Federal Court


Board did not have jurisdiction to hear applicant’s grievance

Applicant grieved competition for Parole Officer position. Grievance alleged that employer violated s. 5 of Public Service Employment Act (Can.) (“PSEA”); Article 37 of applicant’s collective agreement (non-discrimination clause); and Employment Equity Act (Can.). By time grievance was adjudicated, applicant indicated he was only seeking declaration that employer violated non-discrimination clause of his collective agreement and Canadian Human Rights Act (“CHRA”), as well as damages for that violation. Employer objected to jurisdiction of Public Service Labour Relations Board to hear grievance. Board dismissed applicant’s grievance on grounds that it did not have jurisdiction to hear grievance, pursuant to s. 208(2) of Public Service Labour Relations Act (Can.) (“PSLRA”). Application for judicial review was dismissed. Board was correct to find that it did not have jurisdiction to hear applicant’s grievance.

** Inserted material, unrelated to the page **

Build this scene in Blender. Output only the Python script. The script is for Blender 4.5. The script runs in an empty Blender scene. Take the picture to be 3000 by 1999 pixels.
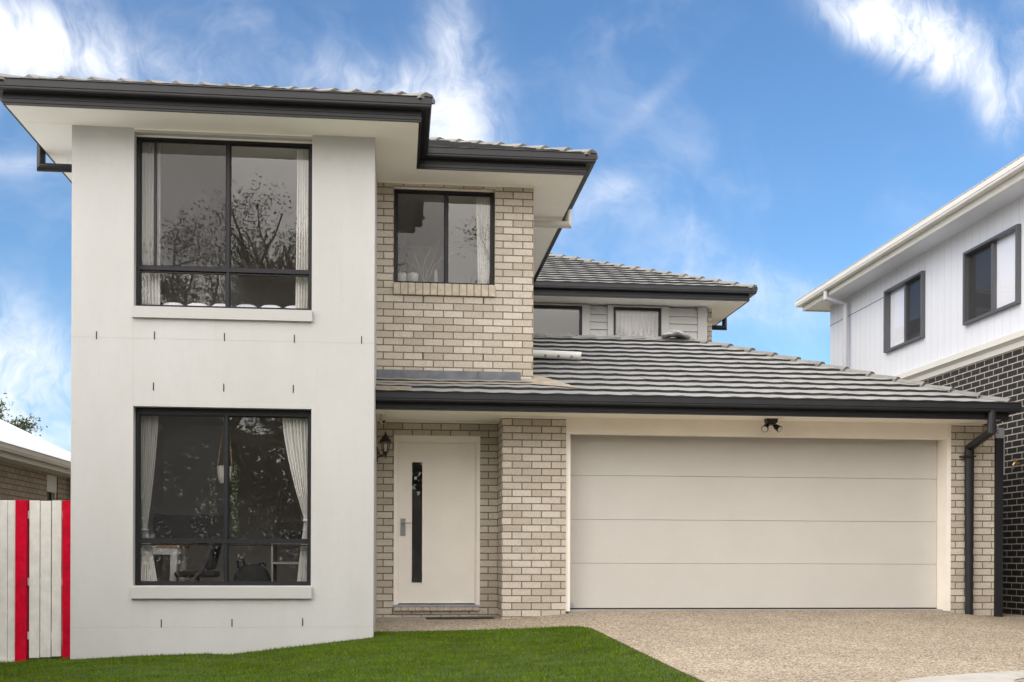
import bpy, bmesh, math, random
import numpy as np
from mathutils import Vector, Matrix
R = math.radians
C = bpy.context.scene.collection
sc = bpy.context.scene
random.seed(7); rng = np.random.default_rng(11)

# ------------------------------------------------------------------ camera
TH = math.atan(340/3300)
cd = bpy.data.cameras.new('camera'); cam = bpy.data.objects.new('camera', cd); C.objects.link(cam)
cd.sensor_width = 36; cd.lens = 36*3300/3000; cd.shift_y = (1635-999.5)/3000; cd.clip_end = 2000; cd.clip_start = .05
cam.matrix_world = Matrix.Translation((0, 0, .63)) @ Matrix.Rotation(-TH, 4, 'Z') @ Matrix.Rotation(R(90), 4, 'X') @ Matrix.Rotation(.0035, 4, 'Z')
sc.camera = cam
sc.view_settings.view_transform = 'Standard'; sc.view_settings.look = 'None'
sc.view_settings.exposure = 0.50; sc.view_settings.gamma = 1
sc.cycles.max_bounces = 8; sc.cycles.transparent_max_bounces = 24; sc.cycles.diffuse_bounces = 5; sc.cycles.glossy_bounces = 4

# ------------------------------------------------------------------ node helpers
class NT:
    def __init__(s, tree): s.t = tree; s.n = tree.nodes; s.l = tree.links
    def node(s, kind, **kw):
        n = s.n.new(kind)
        for k, v in kw.items(): setattr(n, k, v)
        return n
    def put(s, sock, v):
        if hasattr(v, 'is_output'): s.l.new(v, sock)
        elif v is not None:
            if sock.type == 'RGBA' and len(v) == 3: v = (*v, 1)
            sock.default_value = v
    def m(s, op, a, b=None, c=None, clamp=False):
        n = s.node('ShaderNodeMath', operation=op, use_clamp=clamp)
        for i, v in enumerate((a, b, c)):
            if v is not None: s.put(n.inputs[i], v)
        return n.outputs[0]
    def mix(s, f, a, b, mode='MIX'):
        n = s.node('ShaderNodeMix', data_type='RGBA', blend_type=mode)
        s.put(n.inputs[0], f); s.put(n.inputs[6], a); s.put(n.inputs[7], b)
        return n.outputs[2]
    def noise(s, vec, scale, detail=3, rough=.5, dist=0, out='Fac'):
        n = s.node('ShaderNodeTexNoise'); s.put(n.inputs['Vector'], vec)
        n.inputs['Scale'].default_value = scale; n.inputs['Detail'].default_value = detail
        n.inputs['Roughness'].default_value = rough; n.inputs['Distortion'].default_value = dist
        return n.outputs[out]
    def ramp(s, f, lo, hi, a=0., b=1., smooth=True):
        n = s.node('ShaderNodeMapRange', interpolation_type='SMOOTHSTEP' if smooth else 'LINEAR')
        s.put(n.inputs[0], f)
        for i, v in enumerate((lo, hi, a, b)): n.inputs[i+1].default_value = v
        return n.outputs[0]
    def scale(s, vec, v):
        n = s.node('ShaderNodeVectorMath', operation='MULTIPLY'); s.put(n.inputs[0], vec); n.inputs[1].default_value = v
        return n.outputs[0]
    def xyz(s, vec):
        n = s.node('ShaderNodeSeparateXYZ'); s.put(n.inputs[0], vec); return n.outputs
    def comb(s, x, y, z=0.):
        n = s.node('ShaderNodeCombineXYZ'); s.put(n.inputs[0], x); s.put(n.inputs[1], y); s.put(n.inputs[2], z); return n.outputs[0]

# ------------------------------------------------------------------ world: blue sky with wispy cloud ahead, grey overcast behind
SUN_EL, SUN_AZ = 33, 230      # azimuth clockwise from +Y (behind and left of the camera)
w = bpy.data.worlds.new('World'); sc.world = w; w.use_nodes = True
W = NT(w.node_tree); W.n.clear()
tc = W.node('ShaderNodeTexCoord').outputs['Generated']
x, y, z = W.xyz(tc)
sky = W.node('ShaderNodeTexSky', sky_type='NISHITA', sun_disc=False, sun_elevation=R(SUN_EL), sun_rotation=R(SUN_AZ), air_density=1.0, dust_density=.6, ozone_density=2.0)
skyc = W.mix(1., sky.outputs[0], (.074, .101, .122), 'MULTIPLY')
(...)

Section 208(2) of PSLRA clearly precluded presentation of grievance where another administrative procedure for redress was provided under another PSLRA of Parliament other than CHRA. Facts giving rise to applicant’s grievance related to staffing appointment. Section 8 of PSEA, which was in force at time of applicant’s grievance, granted exclusive authority over appointments to Public Service Commission. Section 21 of PSEA granted unsuccessful candidates right to appeal any appointment decision to commission. It was this process - appeal under s. 21 of PSEA that applicant should have pursued for redress in relation to employer’s appointment decision.

Brown v. Treasury Board (Correctional Service of Canada)

(Oct. 20, 2011, F.C., Kelen J., File No. T-1851-09) 208 A.C.W.S. (3d) 323 (14 pp.).